Although Victoria didn't begin showing and selling her pottery until
1998, she says, "I feel as if this is what I was meant to do. I love
digging the clay, creating new things and carrying on the tradition my
mother started."
A native Oklahoman, Victoria lives on a cattle ranch with her
husband, Bruce Vazquez, near Welch, Oklahoma. She finds and digs
the clay used to create her pottery vessels and sculptures. She does all her work by hand, using
the coil method, rather than a potter's wheel. Like her ancestors,
Victoria uses natural, "found" items as tools for pottery making.
These include river cane sticks, smooth river stones, bone utensils,
horn scrapers, gourd necks and hand made paddles.
Victoria teaches
pottery workshops for Cherokee, Creek, Miami and Quapaw tribes in
Oklahoma. She has given workshops for private groups at the
Smithsonian Renwick Gallery, and the University
of California, at Davis. She continues the research her mother started, by
visiting museums and mound sites. Victoria is an avid reader and
collector of books on Indian history and arts.
Currently her work
is on exhibit at the National Museum of the American Indian, 4th
floor, Smithsonian Mall. She has several works in the permanent
collection of University of Arkansas, Little Rock. She sells her work
at the Department of the Interior's Indian Craft Shop in Washington
D.C., at Buffalo Sun in Miami, OK and directly from her home studio in
Welch. Victoria has won awards
for her pottery at the Santa Fe Indian Market, at the Eiteljorg Five
Tribes Museum
Art Fair in Muskogee, at the Indian Summer Festival in
Bartlesville, and she won Best of Division-Pottery at Red
Earth Festival,
Oklahoma City, OK in June 2007.
VHS Pottery Workshop
This Spring, Victoria conducted
two-day
pottery workshops for the Advanced Art classes. She was assisted by
Claudia Barbee. Both graduated from VHS in the class of 1967.

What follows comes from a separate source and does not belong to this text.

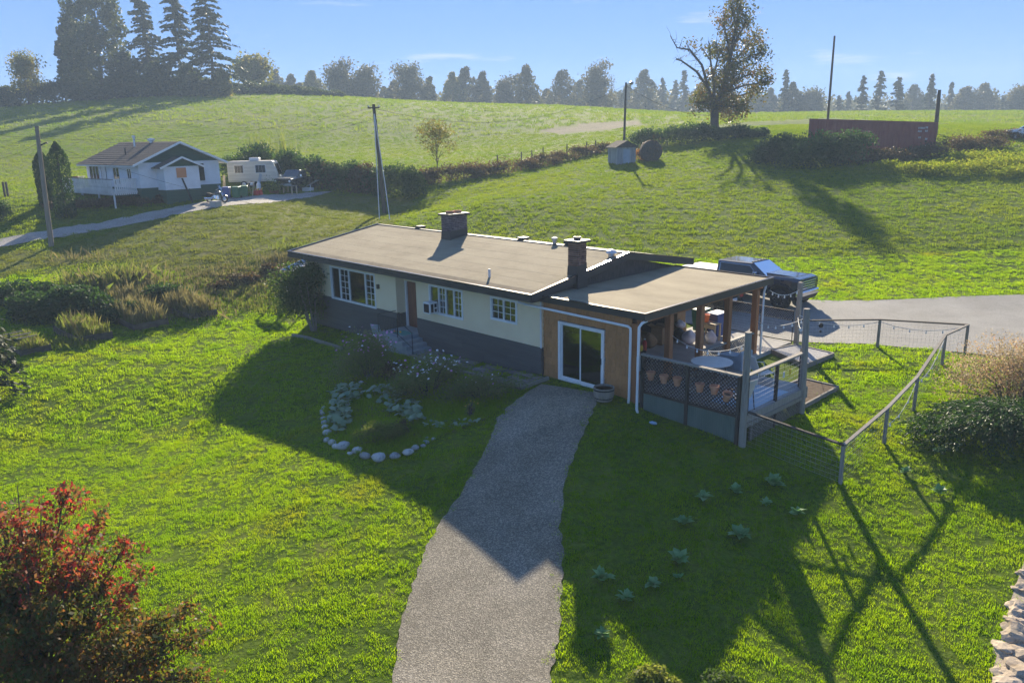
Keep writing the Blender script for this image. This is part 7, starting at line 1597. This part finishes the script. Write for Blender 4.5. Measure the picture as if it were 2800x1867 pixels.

Mr. Groves commented on the sessions that, " Victoria was very well received by the students.
Her workshops stimulated so much interest in working with clay
that after she left the students chose to continue that work rather
than return to their previous projects."
Vinita High School thanks Victoria and Claudia for sharing their talents with our student artists. Please come again.